→ **TASK TO CARRY OUT**:
Your task is to quote the listing below exactly, beginning with its first line and ending on the line bearing "so = bpy.data.objects.new('sun', sl);".

→ **PROVIDED DATA**:
════════════════════

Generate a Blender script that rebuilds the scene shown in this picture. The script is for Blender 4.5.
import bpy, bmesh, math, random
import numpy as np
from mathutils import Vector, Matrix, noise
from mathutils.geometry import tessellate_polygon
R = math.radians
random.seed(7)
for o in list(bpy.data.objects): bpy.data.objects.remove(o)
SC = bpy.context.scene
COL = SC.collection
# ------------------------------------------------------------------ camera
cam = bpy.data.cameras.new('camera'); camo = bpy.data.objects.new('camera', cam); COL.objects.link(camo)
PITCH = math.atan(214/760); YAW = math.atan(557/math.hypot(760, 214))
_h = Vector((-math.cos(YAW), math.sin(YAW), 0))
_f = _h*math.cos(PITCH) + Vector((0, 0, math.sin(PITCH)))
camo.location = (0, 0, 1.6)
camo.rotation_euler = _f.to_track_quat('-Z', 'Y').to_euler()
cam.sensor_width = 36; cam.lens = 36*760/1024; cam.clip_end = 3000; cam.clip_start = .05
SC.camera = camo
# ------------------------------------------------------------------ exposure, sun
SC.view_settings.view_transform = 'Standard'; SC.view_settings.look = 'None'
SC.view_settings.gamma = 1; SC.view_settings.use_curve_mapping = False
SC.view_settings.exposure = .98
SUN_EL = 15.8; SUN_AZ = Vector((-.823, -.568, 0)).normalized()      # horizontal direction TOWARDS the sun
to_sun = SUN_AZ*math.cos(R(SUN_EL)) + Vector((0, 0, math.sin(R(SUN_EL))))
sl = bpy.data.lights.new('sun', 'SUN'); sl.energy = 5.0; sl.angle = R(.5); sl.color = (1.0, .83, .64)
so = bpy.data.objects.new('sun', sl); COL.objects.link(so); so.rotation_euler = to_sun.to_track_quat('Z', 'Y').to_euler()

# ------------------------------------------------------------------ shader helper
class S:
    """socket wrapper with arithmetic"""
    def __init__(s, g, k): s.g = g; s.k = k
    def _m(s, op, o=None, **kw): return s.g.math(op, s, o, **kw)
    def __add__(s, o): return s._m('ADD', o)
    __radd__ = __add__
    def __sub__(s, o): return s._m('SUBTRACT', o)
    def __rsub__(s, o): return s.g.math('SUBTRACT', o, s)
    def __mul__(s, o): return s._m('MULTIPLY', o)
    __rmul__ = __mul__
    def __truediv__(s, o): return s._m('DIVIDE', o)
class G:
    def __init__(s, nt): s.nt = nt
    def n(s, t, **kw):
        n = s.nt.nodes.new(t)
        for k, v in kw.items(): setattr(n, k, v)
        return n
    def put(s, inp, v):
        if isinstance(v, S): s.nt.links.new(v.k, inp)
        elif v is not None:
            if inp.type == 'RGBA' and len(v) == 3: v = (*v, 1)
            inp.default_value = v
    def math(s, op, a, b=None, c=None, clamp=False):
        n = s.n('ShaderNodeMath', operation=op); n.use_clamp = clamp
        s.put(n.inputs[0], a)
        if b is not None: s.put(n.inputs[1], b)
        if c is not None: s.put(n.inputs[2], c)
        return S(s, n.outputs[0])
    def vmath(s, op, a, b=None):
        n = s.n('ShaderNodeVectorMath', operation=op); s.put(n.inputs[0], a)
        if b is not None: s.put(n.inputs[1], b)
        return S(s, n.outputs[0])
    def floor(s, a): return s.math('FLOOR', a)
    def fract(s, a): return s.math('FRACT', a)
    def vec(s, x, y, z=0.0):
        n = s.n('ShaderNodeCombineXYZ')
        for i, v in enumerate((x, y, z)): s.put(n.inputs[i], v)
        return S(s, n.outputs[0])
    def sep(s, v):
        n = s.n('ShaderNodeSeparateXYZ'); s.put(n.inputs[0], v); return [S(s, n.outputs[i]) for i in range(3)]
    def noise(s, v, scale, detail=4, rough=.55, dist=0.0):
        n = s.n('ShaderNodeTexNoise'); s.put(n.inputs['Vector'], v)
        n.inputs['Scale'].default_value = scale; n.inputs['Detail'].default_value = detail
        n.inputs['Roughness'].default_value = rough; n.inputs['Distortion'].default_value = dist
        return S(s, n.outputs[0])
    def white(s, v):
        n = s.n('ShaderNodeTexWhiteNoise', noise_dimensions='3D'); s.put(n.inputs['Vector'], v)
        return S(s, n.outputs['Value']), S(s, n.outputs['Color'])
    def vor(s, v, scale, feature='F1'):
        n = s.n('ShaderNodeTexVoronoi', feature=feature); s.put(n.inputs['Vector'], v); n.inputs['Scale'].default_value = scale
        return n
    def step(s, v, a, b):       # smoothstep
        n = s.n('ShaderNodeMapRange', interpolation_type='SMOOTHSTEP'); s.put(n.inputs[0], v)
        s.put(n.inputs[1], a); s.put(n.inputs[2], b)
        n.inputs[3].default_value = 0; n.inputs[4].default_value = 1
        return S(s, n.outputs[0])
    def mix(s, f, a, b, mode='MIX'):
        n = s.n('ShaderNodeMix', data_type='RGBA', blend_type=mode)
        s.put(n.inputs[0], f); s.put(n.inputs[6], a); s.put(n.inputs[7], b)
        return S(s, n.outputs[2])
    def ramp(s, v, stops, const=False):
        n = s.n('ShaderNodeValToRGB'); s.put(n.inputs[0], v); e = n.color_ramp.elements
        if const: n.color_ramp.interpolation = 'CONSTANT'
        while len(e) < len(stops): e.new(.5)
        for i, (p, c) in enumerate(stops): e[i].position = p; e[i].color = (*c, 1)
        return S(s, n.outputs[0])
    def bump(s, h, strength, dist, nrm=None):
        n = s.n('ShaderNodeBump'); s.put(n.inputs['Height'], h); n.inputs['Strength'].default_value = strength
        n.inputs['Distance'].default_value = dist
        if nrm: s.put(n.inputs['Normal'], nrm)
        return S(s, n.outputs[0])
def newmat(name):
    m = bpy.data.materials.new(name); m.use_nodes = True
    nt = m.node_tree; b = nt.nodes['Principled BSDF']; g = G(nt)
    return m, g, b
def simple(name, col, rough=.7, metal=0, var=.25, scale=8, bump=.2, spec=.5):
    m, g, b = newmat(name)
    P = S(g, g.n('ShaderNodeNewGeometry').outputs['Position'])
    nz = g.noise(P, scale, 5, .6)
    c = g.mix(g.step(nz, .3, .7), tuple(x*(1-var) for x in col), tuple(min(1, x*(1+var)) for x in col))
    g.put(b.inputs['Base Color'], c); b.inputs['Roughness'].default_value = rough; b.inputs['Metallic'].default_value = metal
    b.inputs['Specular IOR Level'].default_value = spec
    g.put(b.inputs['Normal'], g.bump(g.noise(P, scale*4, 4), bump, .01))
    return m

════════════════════

→ **EXERCISE RESPONSE**:
Generate a Blender script that rebuilds the scene shown in this picture. The script is for Blender 4.5.
import bpy, bmesh, math, random
import numpy as np
from mathutils import Vector, Matrix, noise
from mathutils.geometry import tessellate_polygon
R = math.radians
random.seed(7)
for o in list(bpy.data.objects): bpy.data.objects.remove(o)
SC = bpy.context.scene
COL = SC.collection
# ------------------------------------------------------------------ camera
cam = bpy.data.cameras.new('camera'); camo = bpy.data.objects.new('camera', cam); COL.objects.link(camo)
PITCH = math.atan(214/760); YAW = math.atan(557/math.hypot(760, 214))
_h = Vector((-math.cos(YAW), math.sin(YAW), 0))
_f = _h*math.cos(PITCH) + Vector((0, 0, math.sin(PITCH)))
camo.location = (0, 0, 1.6)
camo.rotation_euler = _f.to_track_quat('-Z', 'Y').to_euler()
cam.sensor_width = 36; cam.lens = 36*760/1024; cam.clip_end = 3000; cam.clip_start = .05
SC.camera = camo
# ------------------------------------------------------------------ exposure, sun
SC.view_settings.view_transform = 'Standard'; SC.view_settings.look = 'None'
SC.view_settings.gamma = 1; SC.view_settings.use_curve_mapping = False
SC.view_settings.exposure = .98
SUN_EL = 15.8; SUN_AZ = Vector((-.823, -.568, 0)).normalized()      # horizontal direction TOWARDS the sun
to_sun = SUN_AZ*math.cos(R(SUN_EL)) + Vector((0, 0, math.sin(R(SUN_EL))))
sl = bpy.data.lights.new('sun', 'SUN'); sl.energy = 5.0; sl.angle = R(.5); sl.color = (1.0, .83, .64)
so = bpy.data.objects.new('sun', sl); COL.objects.link(so); so.rotation_euler = to_sun.to_track_quat('Z', 'Y').to_euler()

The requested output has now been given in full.